AODV Routing Protocol
Hierarchy of Ad-hoc routing protocols
In this article, we will understand the concept of AODV Routing protocol, which is type of Reactive (On-Demand) protocol. So, before beginning let’s understand what is a reactive protocol.
Reactive Protocol
Reactive Routing Protocol is a bandwidth efficient on-demand routing protocol for Mobile Ad-Hoc Networks. Two key mechanism of reactive protocol are Route Discovery and Route Maintenance. Route Discovery mechanism is responsible for the discovery of new routes. Route Maintenance mechanism is for the detection of link breaks and repair of an existing route.
Ad-hoc On-Demand Distance Vector (AODV) is a reactive protocol where routes are created only when they are needed. Key application of AODV is in mobile network. It uses routing table with one entry for each destination. Sequence numbers are used to validate whether routing information is up-to-date and to prevent routing loops.
Ad-hoc Network Architecture
Operation of AODV Routing Protocol –
In scenario of AODV, when node initiates a packet toward destination, routing table lookup is performed and one of below action is performed –
- If route is found, packet is forwarded to next hop toward the destination.
- If no route is found, it initiate route discovery process.
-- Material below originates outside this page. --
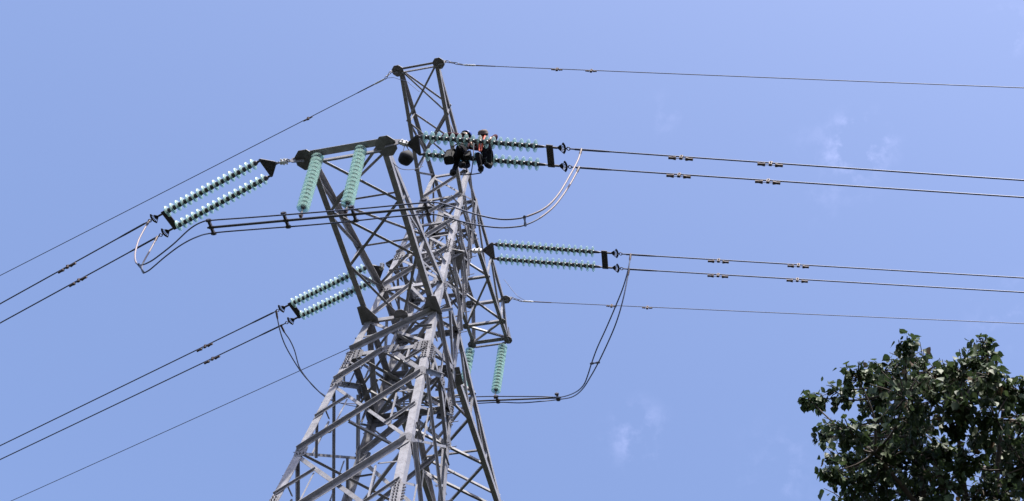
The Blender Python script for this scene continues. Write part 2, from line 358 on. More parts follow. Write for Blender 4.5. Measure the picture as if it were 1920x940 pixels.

Route discovery process starts with the creation of a Route Request (RREQ) packet. The packet contains
- Source node’s IP address
- Source node’s current sequence number
- Destination IP address and
- Destination sequence number.
Packet also contains broadcast ID number. Broadcast ID gets incremented by one each time a source node uses RREQ. Broadcast ID and source IP address form unique identifier for RREQ. Broadcasting is done via Flooding. Route discovery is supported on query and reply cycles, and route information is stored altogether with intermediate nodes along the route in the form of route table entries. Route maintenance is completed by means of route error (RERR) packets. When an intermediate node detects an outage or node unreachable, it generates a RERR packet. The RERR propagates towards all traffic sources which have a route via the failed link. It also erases all broken routes on the way.
The following Control Packets are used:
- Routing request message (RREQ) is broadcasted by a node requiring a route to different node.
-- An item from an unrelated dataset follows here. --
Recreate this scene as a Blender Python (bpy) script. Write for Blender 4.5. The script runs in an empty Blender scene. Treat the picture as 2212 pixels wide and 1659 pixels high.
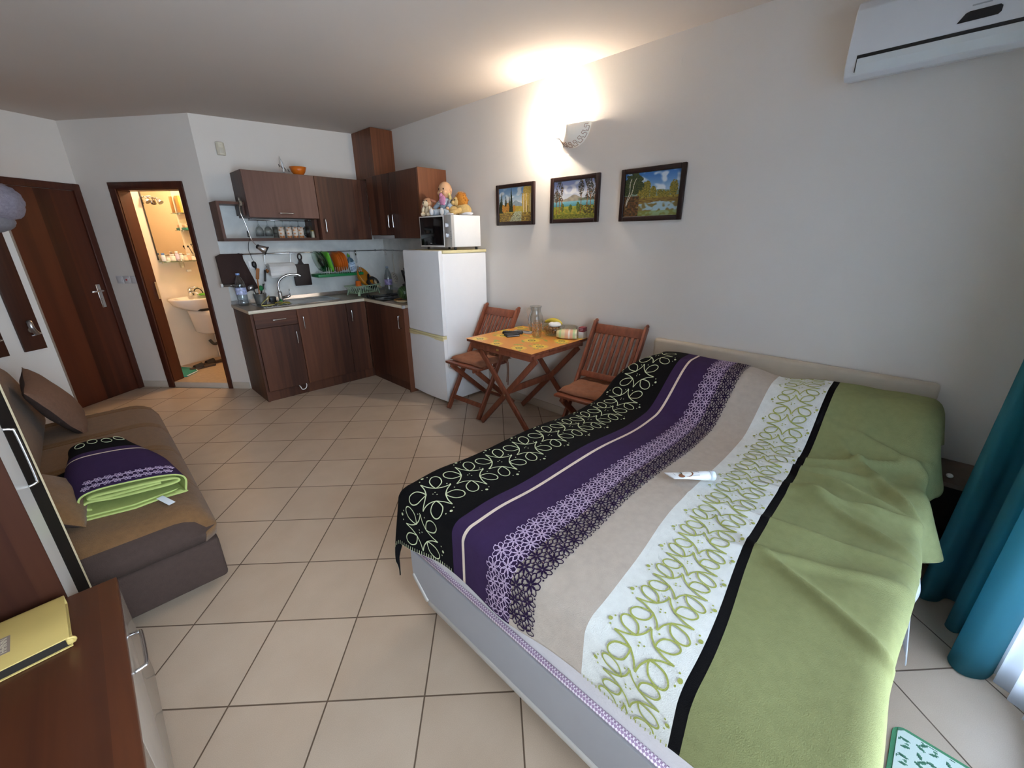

- Routing reply message (RREP) is unicasted back to the sources of the RREQ.
- Route error message (RERR) is sent to notify other nodes of loss of the link.
- HELLO messages are used for the detecting and monitoring links to the neighbours status.
Key points about AODV Routing Protocol –
- Uses bi-directional links.
- Route discovery cycle like query and reply used for route finding.
- Route Maintenance of active routes.
- Sequence numbers are used for loop prevention and act as route freshness criteria.
- Provides unicast and multicast communication.
- Whenever routes are not used get expired and discarded.
- Reduces stale routes.
- Reduces need for route maintenance.
- Minimizes number of active routes from an active source and destination.
- AODV discovers and maintain routes as and when necessary.
- Does not maintain routes from every node to node.
- Sequence number gets incremented every time the node notices change in the neighbourhood topology.
- AODV uses routing tables to store routing information.
- A Routing table for unicast and multicast routes.
- Life-time timer updated every time the route is used. If route not used with in its life time it will declare expire.
- Reactive/On – demand protocol.
Merits of AODV Routing Protocol –
- Reactive protocols like AODV tend to minimise the control traffic messages overhead.
- AODV reacts relatively faster to the topological changes within the network and updates only the nodes suffering from these changes.
- The AODV routing protocol saves storage place also as energy. They respond to destination node reply only once to the first request and ignores the rest.
- The routing table maintains at the most one entry per destination.
- AODV is loop free and scale to large number of mobile nodes.
- AODV does not required any central administration to handle routing processing.
Demerits of AODV
- A Large number of control packets are generated when a link breakage occurs. These packets increase the congestion in the active route.
- AODV has a high processing demand.
- AODV consumes large share of the bandwidth.
- AODV takes long time to build routing table.
- As size of the network grows, various performance metrics begin decreasing.